The reduction would focus, among other things, on electricity, and water and rail tariffs, something that the DTIC believes would “providing considerable cost savings” to Saldanha Steel.

Papenfus said tariff duties would prevent the steel downstream industry from importing cheaper and better-quality steel – which served no purpose other than rapidly eroding South Africa’s downstream manufacturing capacity and delaying Amsa’s demise. He accused the DTIC of taking efforts to save an unsustainable enterprise to an unprecedented level.

“When will we learn that, unless an institution can sustain itself and prove its worth, it is doomed – not if, but when. The help government is offering just delays the inevitable – in the process draining the fiscus. Amsa, instead of being a strategic asset, is a strategic liability, unless a prospective buyer can prove that it will contribute to South Africa without protectionist duties and subsidies, the same scenario will play out,” Papenfus said.

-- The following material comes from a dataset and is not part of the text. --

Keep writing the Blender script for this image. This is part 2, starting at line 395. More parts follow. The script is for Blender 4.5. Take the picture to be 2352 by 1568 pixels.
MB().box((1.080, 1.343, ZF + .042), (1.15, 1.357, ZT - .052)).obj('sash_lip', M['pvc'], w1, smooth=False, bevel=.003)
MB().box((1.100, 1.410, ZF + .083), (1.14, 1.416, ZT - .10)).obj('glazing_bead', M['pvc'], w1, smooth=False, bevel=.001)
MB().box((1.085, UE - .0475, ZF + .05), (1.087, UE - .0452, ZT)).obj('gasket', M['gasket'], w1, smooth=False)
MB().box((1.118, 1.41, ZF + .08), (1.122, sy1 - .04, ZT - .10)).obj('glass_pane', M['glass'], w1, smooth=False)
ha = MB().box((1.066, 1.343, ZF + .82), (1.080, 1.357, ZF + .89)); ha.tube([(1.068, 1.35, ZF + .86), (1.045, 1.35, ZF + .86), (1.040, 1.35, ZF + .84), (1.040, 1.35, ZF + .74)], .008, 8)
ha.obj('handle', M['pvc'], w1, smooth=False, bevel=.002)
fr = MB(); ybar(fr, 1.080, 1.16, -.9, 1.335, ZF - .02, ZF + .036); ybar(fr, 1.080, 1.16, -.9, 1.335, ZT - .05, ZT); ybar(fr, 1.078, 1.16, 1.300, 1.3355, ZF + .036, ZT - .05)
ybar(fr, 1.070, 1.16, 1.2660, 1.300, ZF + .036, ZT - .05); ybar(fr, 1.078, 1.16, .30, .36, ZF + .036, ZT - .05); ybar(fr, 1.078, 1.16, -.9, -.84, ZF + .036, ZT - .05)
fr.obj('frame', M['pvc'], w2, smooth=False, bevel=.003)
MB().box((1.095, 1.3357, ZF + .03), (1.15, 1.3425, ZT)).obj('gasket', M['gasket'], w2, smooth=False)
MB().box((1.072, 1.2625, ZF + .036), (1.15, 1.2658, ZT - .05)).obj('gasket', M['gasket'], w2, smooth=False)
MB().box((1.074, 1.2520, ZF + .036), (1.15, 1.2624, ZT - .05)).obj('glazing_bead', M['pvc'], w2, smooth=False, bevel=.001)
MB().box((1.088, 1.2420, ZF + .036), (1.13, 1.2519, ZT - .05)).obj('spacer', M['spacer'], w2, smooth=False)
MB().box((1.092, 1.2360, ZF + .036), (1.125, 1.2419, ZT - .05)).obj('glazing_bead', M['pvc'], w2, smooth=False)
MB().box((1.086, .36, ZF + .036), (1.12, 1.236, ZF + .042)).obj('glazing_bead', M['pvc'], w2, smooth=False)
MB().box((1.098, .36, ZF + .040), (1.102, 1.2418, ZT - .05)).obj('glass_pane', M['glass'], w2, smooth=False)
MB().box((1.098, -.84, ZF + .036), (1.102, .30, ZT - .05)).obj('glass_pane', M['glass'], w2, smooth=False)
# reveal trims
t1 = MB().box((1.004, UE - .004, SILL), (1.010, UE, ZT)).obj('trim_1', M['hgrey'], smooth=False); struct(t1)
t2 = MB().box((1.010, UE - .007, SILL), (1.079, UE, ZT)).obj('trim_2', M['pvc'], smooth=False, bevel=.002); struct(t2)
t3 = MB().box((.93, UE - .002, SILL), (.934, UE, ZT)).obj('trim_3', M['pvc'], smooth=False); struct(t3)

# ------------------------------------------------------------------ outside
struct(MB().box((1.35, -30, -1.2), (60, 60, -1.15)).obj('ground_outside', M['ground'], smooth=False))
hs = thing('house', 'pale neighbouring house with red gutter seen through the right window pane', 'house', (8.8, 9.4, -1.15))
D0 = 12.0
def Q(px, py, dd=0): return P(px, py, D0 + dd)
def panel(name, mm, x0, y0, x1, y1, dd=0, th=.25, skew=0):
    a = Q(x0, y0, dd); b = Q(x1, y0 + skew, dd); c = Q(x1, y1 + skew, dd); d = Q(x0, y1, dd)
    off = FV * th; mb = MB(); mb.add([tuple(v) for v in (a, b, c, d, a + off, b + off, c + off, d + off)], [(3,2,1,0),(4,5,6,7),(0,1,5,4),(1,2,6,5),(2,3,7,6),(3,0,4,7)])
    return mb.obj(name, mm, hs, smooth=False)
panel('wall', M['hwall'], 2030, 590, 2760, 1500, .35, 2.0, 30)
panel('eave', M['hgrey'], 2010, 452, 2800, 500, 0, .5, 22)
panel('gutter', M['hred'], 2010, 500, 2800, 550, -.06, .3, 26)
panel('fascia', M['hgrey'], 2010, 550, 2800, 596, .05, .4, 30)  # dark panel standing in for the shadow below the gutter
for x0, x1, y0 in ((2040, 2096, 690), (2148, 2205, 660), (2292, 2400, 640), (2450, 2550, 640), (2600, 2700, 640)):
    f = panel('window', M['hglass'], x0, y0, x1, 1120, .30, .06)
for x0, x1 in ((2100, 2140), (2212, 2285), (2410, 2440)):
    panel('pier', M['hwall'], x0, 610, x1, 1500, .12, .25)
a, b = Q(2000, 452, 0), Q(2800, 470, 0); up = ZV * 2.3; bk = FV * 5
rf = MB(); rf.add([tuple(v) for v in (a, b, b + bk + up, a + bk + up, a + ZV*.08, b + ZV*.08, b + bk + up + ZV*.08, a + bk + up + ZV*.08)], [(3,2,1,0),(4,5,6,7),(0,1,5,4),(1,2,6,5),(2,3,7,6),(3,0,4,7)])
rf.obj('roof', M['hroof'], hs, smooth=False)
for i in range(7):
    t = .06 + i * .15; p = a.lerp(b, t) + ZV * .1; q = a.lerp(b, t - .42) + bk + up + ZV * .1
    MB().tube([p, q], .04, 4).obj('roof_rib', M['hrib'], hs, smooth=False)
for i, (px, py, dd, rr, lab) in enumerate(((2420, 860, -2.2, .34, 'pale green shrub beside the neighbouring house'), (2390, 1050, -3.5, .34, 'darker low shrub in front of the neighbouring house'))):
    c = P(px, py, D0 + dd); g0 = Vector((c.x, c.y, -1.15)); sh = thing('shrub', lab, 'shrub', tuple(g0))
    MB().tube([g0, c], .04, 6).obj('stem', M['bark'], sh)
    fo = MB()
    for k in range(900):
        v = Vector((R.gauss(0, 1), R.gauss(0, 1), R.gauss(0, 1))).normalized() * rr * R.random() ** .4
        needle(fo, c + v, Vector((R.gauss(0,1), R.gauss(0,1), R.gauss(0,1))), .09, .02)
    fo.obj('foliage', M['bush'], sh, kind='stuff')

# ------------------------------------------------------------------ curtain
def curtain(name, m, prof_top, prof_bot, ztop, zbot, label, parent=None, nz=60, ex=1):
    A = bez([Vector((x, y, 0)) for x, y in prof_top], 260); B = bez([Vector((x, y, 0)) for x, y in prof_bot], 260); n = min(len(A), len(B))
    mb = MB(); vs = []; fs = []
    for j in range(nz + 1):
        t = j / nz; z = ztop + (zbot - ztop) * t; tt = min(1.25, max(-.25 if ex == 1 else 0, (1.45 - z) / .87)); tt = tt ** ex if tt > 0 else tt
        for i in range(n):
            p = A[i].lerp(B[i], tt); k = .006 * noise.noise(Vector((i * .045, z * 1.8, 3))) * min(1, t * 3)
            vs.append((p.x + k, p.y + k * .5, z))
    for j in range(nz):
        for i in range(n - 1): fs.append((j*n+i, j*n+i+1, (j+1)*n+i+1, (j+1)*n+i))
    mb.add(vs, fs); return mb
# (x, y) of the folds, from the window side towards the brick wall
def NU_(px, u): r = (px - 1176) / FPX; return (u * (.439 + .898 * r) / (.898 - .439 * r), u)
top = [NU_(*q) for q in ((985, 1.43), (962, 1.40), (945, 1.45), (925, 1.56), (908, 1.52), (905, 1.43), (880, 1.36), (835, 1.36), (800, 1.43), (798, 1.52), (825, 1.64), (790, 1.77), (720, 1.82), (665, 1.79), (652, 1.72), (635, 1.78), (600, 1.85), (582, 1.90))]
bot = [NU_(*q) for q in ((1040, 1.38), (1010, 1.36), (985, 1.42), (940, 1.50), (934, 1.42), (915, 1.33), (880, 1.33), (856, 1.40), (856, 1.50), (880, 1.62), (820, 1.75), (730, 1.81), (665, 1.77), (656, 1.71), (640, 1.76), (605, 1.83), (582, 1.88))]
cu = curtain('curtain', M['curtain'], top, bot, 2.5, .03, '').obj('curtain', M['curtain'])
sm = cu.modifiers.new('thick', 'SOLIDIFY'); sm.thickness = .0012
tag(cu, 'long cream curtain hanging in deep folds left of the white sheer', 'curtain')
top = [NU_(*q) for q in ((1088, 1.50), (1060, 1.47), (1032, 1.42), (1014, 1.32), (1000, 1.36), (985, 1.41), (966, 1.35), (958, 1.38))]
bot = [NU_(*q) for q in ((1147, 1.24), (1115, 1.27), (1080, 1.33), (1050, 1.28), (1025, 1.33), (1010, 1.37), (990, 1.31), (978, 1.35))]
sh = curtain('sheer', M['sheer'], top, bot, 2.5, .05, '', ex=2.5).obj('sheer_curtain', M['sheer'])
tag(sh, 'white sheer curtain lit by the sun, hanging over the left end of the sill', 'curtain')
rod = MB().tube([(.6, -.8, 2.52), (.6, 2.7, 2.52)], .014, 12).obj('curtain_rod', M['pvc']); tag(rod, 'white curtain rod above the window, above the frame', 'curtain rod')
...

He argued that in the so-called concession, there were no cost savings involved because someone was paying. The DTIC solution was merely a subsidy. In the case of protectionist duties, the downstream steel players were bearing the brunt.

He said cheaper electricity, water and transport amounted to a “double-whammy” for the downstream industry. For the taxpayer, a subsidy simply amounted to supporting another Eskom, SAA and a multitude of other failing institutions – just another attempt at keeping a deceased institution on life support.

“Amsa itself has declared that Saldanha Steel cannot be run profitably and that the possibility of an outside buyer, coming to its rescue, is remote. Surprisingly, however, there is talk about just such a buyer, which raises the concern that the plant will be offered the advantage of protectionist duties, cheaper power, rail and water. If this is the case, South Africa would be locked into a deal that will have disastrous consequences for the steel industry and South Africans in general,” he said.

“We can only hope that good sense will prevail going forward,” Papenfus added.